VSim benchmarking and improvements for high-aspect-ratio etch modeling

High-aspect-ratio (HAR) plasma etching processes can be optimized for uniformity and regularity through the use of kinetic (particle-in-cell) modeling tools, which capture the motion of charged particles and their deposition on the substrate on length scales comparable to the desired critical dimensions. Such kinetic models are able to resolve detailed physics processes that cannot be resolved with fluid codes, e.g. the response of incident ions to charge accumulation on trench walls. Ongoing developments in VSim [1] (a finite-difference time-domain/PIC-MCC-DSMC code) that focus on such modeling are presented. VSim’s previously-shown ability to rigorously pass low-temperature modeling benchmarks posed by Turner et al. [2] has recently been augmented.
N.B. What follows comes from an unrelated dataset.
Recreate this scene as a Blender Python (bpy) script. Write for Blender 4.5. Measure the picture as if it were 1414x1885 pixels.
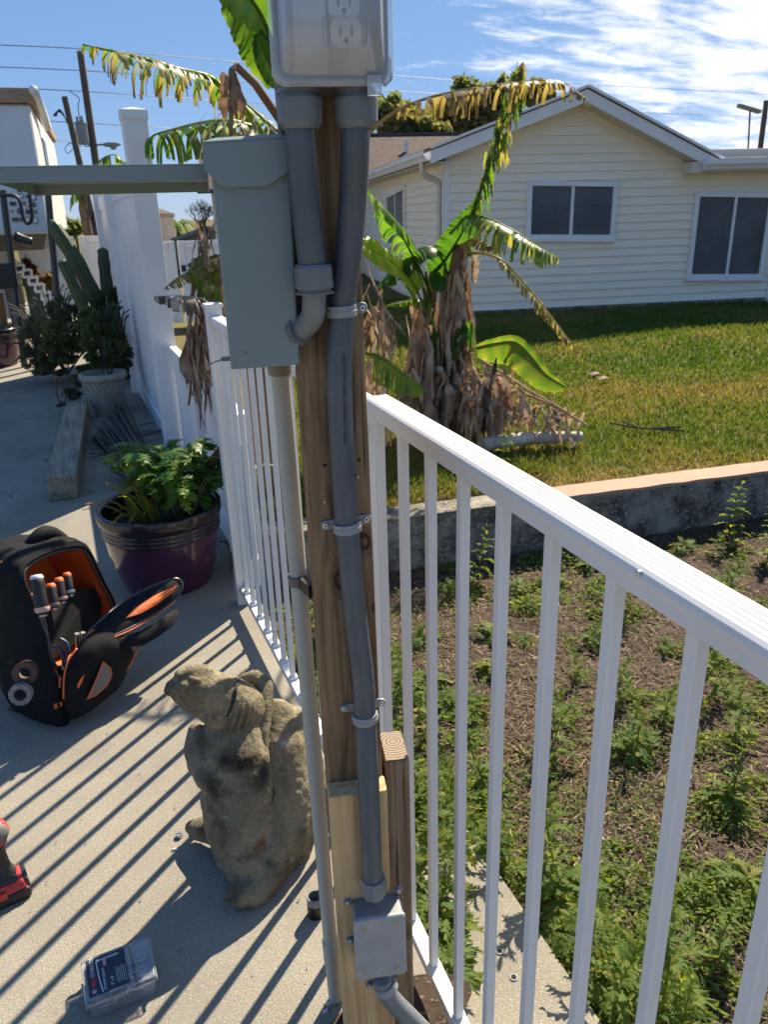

As well, new user examples demonstrating the use of the code for geometrically complex HAR etching applications have been developed, and novel boundary conditions that mimic the behavior of bulk plasma far from the substrate have been formulated. In these boundary conditions, the disparity between electron and ion mobilities is exploited to balance and smooth incident particle fluxes in the presheath region.

[1] www.txcorp.com/vsim

[2] M. M. Turner et al., Phys. Plasmas 20, 013507 (2013).